For the LCWR the years of investigation leading up to the doctrinal assessment has pitted their traditions of scholarship, communal discernment and service to the poor against their communion with Rome.

“If questioning is interpreted as defiance that puts us in a very difficult position,” LCWR president Sr. Pat Farrell told The National Catholic Reporter.

“We need to get out of the polarizations out of which we’re speaking to one another.”

Polarization in the Church goes far beyond the differences between Rome and the American sisters, Farrell said.

There is substance to the disagreements between American sisters and the Vatican — and much of it comes down to the place of women, said McGahan.

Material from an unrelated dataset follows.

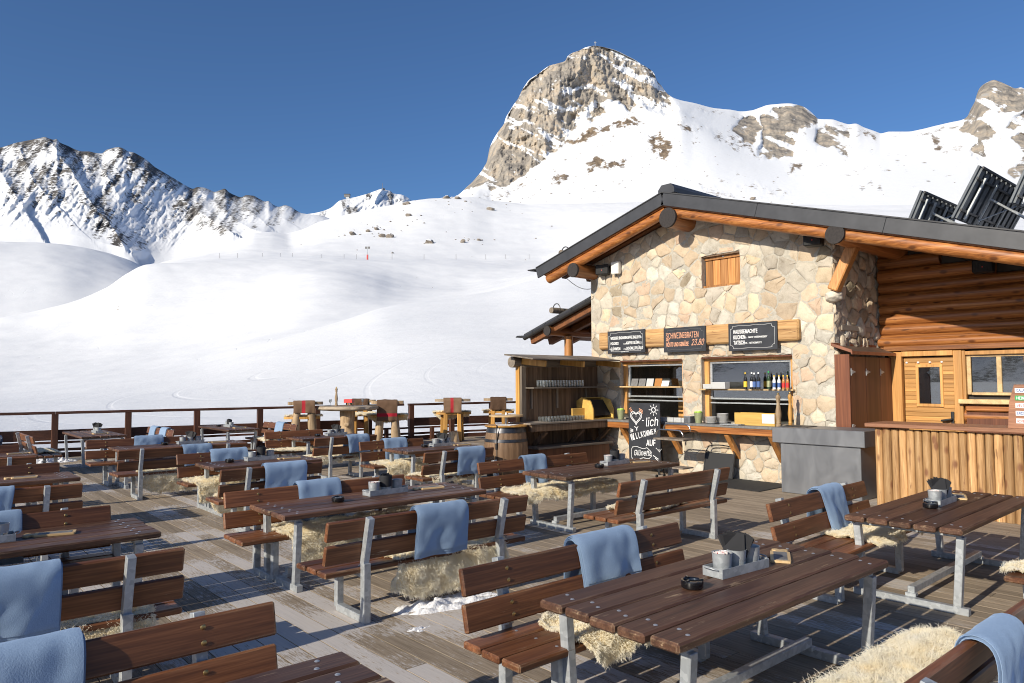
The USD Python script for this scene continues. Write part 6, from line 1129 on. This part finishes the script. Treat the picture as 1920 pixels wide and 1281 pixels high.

“You cannot divorce it from the feminist movement and you cannot divorce it from the ordination question,” she said. “There is a decidedly stained glass ceiling in the Catholic Church and it’s sex based — and that’s the end of that story.”

Seen from the perspective of the origins of vowed life in the Western Church, the problem is one of obedience or listening, said Sr. Virginia Evard, prioress of the Benedictine Sisters of Manitoba in Winnipeg.

“In the way in which the Rule of St. Benedict is interpreted by us, the emphasis is on listening and actual collaboration and a relationship,” said Evard. “This has not been happening so far in this situation.”

She characterized the process so far as “one sided.”

As a Benedictine, Evard believes the tensions could be eased, maybe erased, if the Vatican and the LCWR were to return to the Rule of St. Benedict.